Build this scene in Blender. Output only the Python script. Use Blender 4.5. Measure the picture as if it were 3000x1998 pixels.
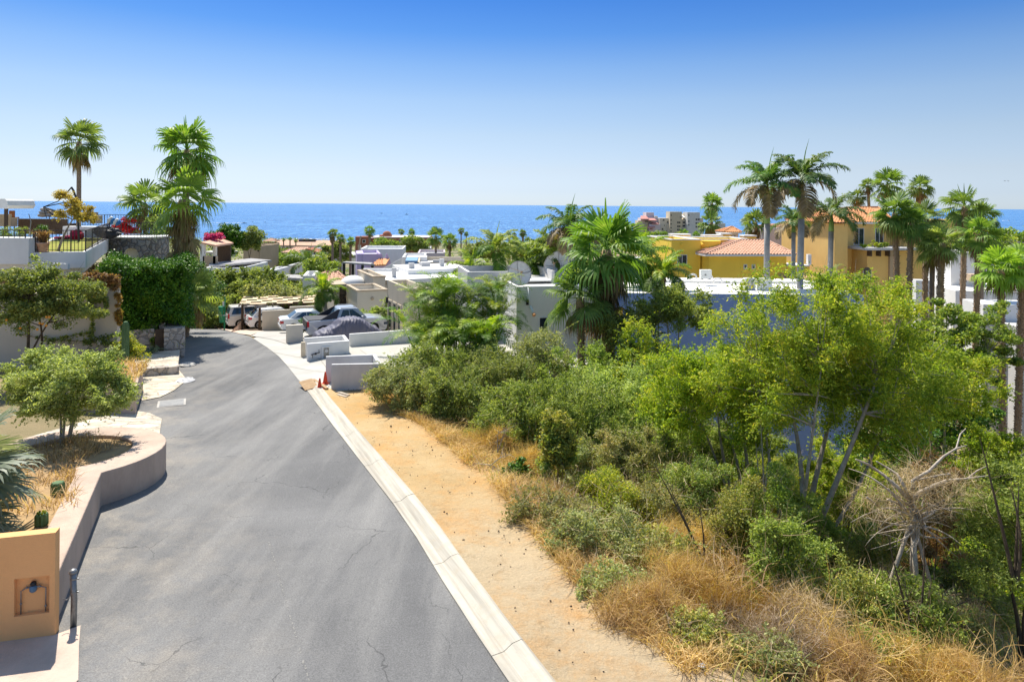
import bpy, bmesh, math, random
import numpy as np
from mathutils import Vector, Matrix, Euler
PI = math.pi
for o in list(bpy.data.objects): bpy.data.objects.remove(o)
SC = bpy.context.scene
COL = SC.collection

# ------------------------------------------------------------------ camera
F = 2000.0; CX = 1500.0; HY = 601.0; ROLL = 0.0085; CZ = 7.2
cam_d = bpy.data.cameras.new('camera'); cam = bpy.data.objects.new('camera', cam_d); COL.objects.link(cam)
cam_d.sensor_width = 36.0; cam_d.lens = 24.0
cam_d.shift_y = -(999 - HY) / 3000.0
cam_d.clip_start = 0.1; cam_d.clip_end = 400000
cam.location = (0, 0, CZ); cam.rotation_euler = (PI / 2, -ROLL, 0)
SC.camera = cam
# ------------------------------------------------------------------ light
SUN_EL = math.radians(58); SUN_AZ = math.radians(-31)      # azimuth from +Y, negative = to the left
W = bpy.data.worlds.new('World'); SC.world = W; W.use_nodes = True
nt = W.node_tree; bg = nt.nodes['Background']
sky = nt.nodes.new('ShaderNodeTexSky'); sky.sky_type = 'NISHITA'; sky.sun_disc = False
sky.sun_elevation = SUN_EL; sky.sun_rotation = SUN_AZ
sky.altitude = 0; sky.air_density = 1.0; sky.dust_density = 0.25; sky.ozone_density = 2.2
hs = nt.nodes.new('ShaderNodeHueSaturation'); hs.inputs['Saturation'].default_value = 1.0
nt.links.new(sky.outputs[0], hs.inputs['Color'])
# the air thins upward: the deep blue of the photograph's sky, by elevation
tcw = nt.nodes.new('ShaderNodeTexCoord'); spx = nt.nodes.new('ShaderNodeSeparateXYZ'); nt.links.new(tcw.outputs['Generated'], spx.inputs[0])
rmpw = nt.nodes.new('ShaderNodeValToRGB'); nt.links.new(spx.outputs['Z'], rmpw.inputs[0])
cr = rmpw.color_ramp; KS = 1.3; cr.elements.remove(cr.elements[1])
SKY = [(0.0,(.517,.654,1.0)),(0.02,(.50,.59,.883)),(0.05,(.558,.575,.737)),(0.10,(.608,.597,.668)),(0.149,(.576,.600,.674)),(0.197,(.436,.543,.690)),(0.243,(.245,.440,.700)),(0.288,(.170,.380,.690)),(0.38,(.25,.45,.75)),(0.55,(1.3,1.25,1.12))]
for i_, (p_, c_) in enumerate(SKY):
    e = cr.elements[0] if i_ == 0 else cr.elements.new(p_)
    e.position = p_; e.color = (*[v*0.775/KS for v in c_], 1)
mulw = nt.nodes.new('ShaderNodeMix'); mulw.data_type = 'RGBA'; mulw.blend_type = 'MULTIPLY'; mulw.inputs[0].default_value = 1.0
nt.links.new(hs.outputs[0], mulw.inputs[6]); nt.links.new(rmpw.outputs[0], mulw.inputs[7])
ksn = nt.nodes.new('ShaderNodeVectorMath'); ksn.operation = 'SCALE'; ksn.inputs['Scale'].default_value = KS; nt.links.new(mulw.outputs[2], ksn.inputs[0])
nt.links.new(ksn.outputs[0], bg.inputs[0]); bg.inputs[1].default_value = 0.15
sd = bpy.data.lights.new('sun', 'SUN'); sd.energy = 5.0; sd.angle = math.radians(0.53); sd.color = (1.0, 0.94, 0.84)
so = bpy.data.objects.new('sun', sd); COL.objects.link(so)
sdir = Vector((math.sin(SUN_AZ) * math.cos(SUN_EL), math.cos(SUN_AZ) * math.cos(SUN_EL), math.sin(SUN_EL)))
so.rotation_euler = sdir.to_track_quat('Z', 'Y').to_euler(); so.location = (0, 0, 60)
SC.view_settings.view_transform = 'Standard'; SC.view_settings.look = 'None'
SC.view_settings.exposure = 0.62; SC.view_settings.gamma = 1.0
SC.cycles.max_bounces = 6; SC.cycles.transparent_max_bounces = 6

# ------------------------------------------------------------------ pixel and terrain helpers
def lv(px, py):
    u = px - CX; v = py - HY
    return u + v * ROLL, v - u * ROLL
def Wp(px, py, Y):                       # world point at depth Y
    u, v = lv(px, py); return Vector((u * Y / F, Y, CZ - v * Y / F))
def Xp(px, Y, py=800): return lv(px, py)[0] * Y / F
def Zp(px, py, Y): return CZ - lv(px, py)[1] * Y / F
AN = math.radians(24.7); DX, DY = -math.sin(AN), math.cos(AN); NX, NY = math.cos(AN), math.sin(AN)
def tt(X, Y): return X * NX + Y * NY - 4.55      # metres right of the road's right edge
def ss(a, b, v):
    v = np.clip((v - a) / (b - a), 0, 1); return v * v * (3 - 2 * v)
TY = [-60, 0, 45, 50, 60, 80, 130, 200, 300, 500, 850, 900, 3000]
TZ = [2.18, 0, -1.64, -2.35, -3.9, -5.5, -8.5, -13, -19.5, -29, -41.0, -46, -80]
def terr(X, Y):
    X = np.asarray(X, float); Y = np.asarray(Y, float)
    z = np.interp(Y, TY, TZ); t = tt(X, Y)
    ts = 3.3 + 11 * ss(29, 36, Y)
    z = z - np.minimum(8.5, (0.3 + 0.6 * ss(29, 36, Y)) * np.maximum(0, t - ts)) * (1 - ss(60, 130, Y))
    z = z + 0.28 * ss(0.5, 3.0, t) * ss(29, 34, Y) * (1 - ss(44, 52, Y)) * (1 - ss(14, 18, t))
    return z
def gz(X, Y): return float(terr(X, Y))
def G(px, py, dz=0.0):                   # where the ray through a pixel meets the ground
    u, v = lv(px, py); a, b = 1.0, 3000.0
    ys = np.concatenate([np.arange(2, 120, 0.25), np.arange(120, 900, 2)])
    h = CZ - v * ys / F - terr(u * ys / F, ys) - dz
    i = np.argmax(h < 0)
    if h[i] >= 0: i = len(ys) - 1
    y0, y1 = ys[max(i - 1, 0)], ys[i]; h0, h1 = h[max(i - 1, 0)], h[i]
    Y = y0 + (y1 - y0) * (h0 / (h0 - h1 + 1e-9)); X = u * Y / F
    return Vector((X, Y, gz(X, Y) + dz))
def along(P, d, px, py=800):             # walk from P along d to pixel column px
    u = lv(px, py)[0]; lam = (u * P[1] - F * P[0]) / (F * d[0] - u * d[1])
    return Vector((P[0] + lam * d[0], P[1] + lam * d[1], P[2] if len(P) > 2 else 0)), lam

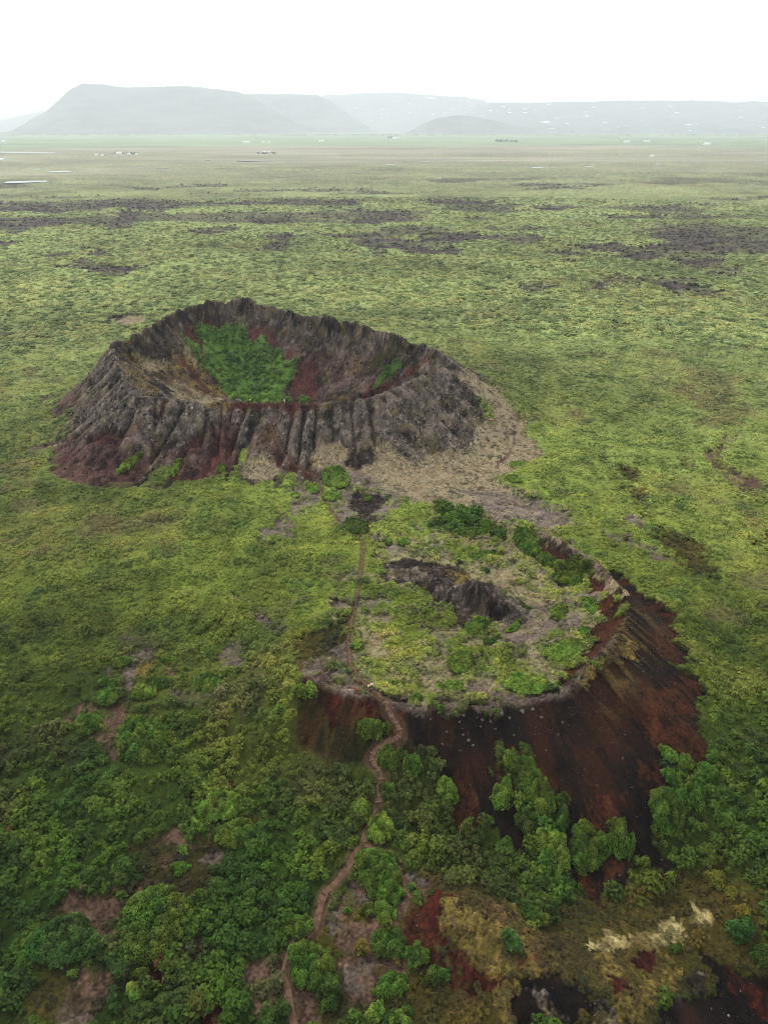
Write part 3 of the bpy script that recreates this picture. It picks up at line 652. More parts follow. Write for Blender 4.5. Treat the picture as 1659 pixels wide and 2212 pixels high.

══════════

Directions: Begin at the first line of the data above and repeat each line exactly, stopping after the line containing "COL = SC.collection". Omit the pictures.

Task result:
Build this scene in Blender. Output only the Python script. Use Blender 4.5. Measure the picture as if it were 3000x1998 pixels.
import bpy, bmesh, math, random
import numpy as np
from mathutils import Vector, Matrix, Euler
PI = math.pi
for o in list(bpy.data.objects): bpy.data.objects.remove(o)
SC = bpy.context.scene
COL = SC.collection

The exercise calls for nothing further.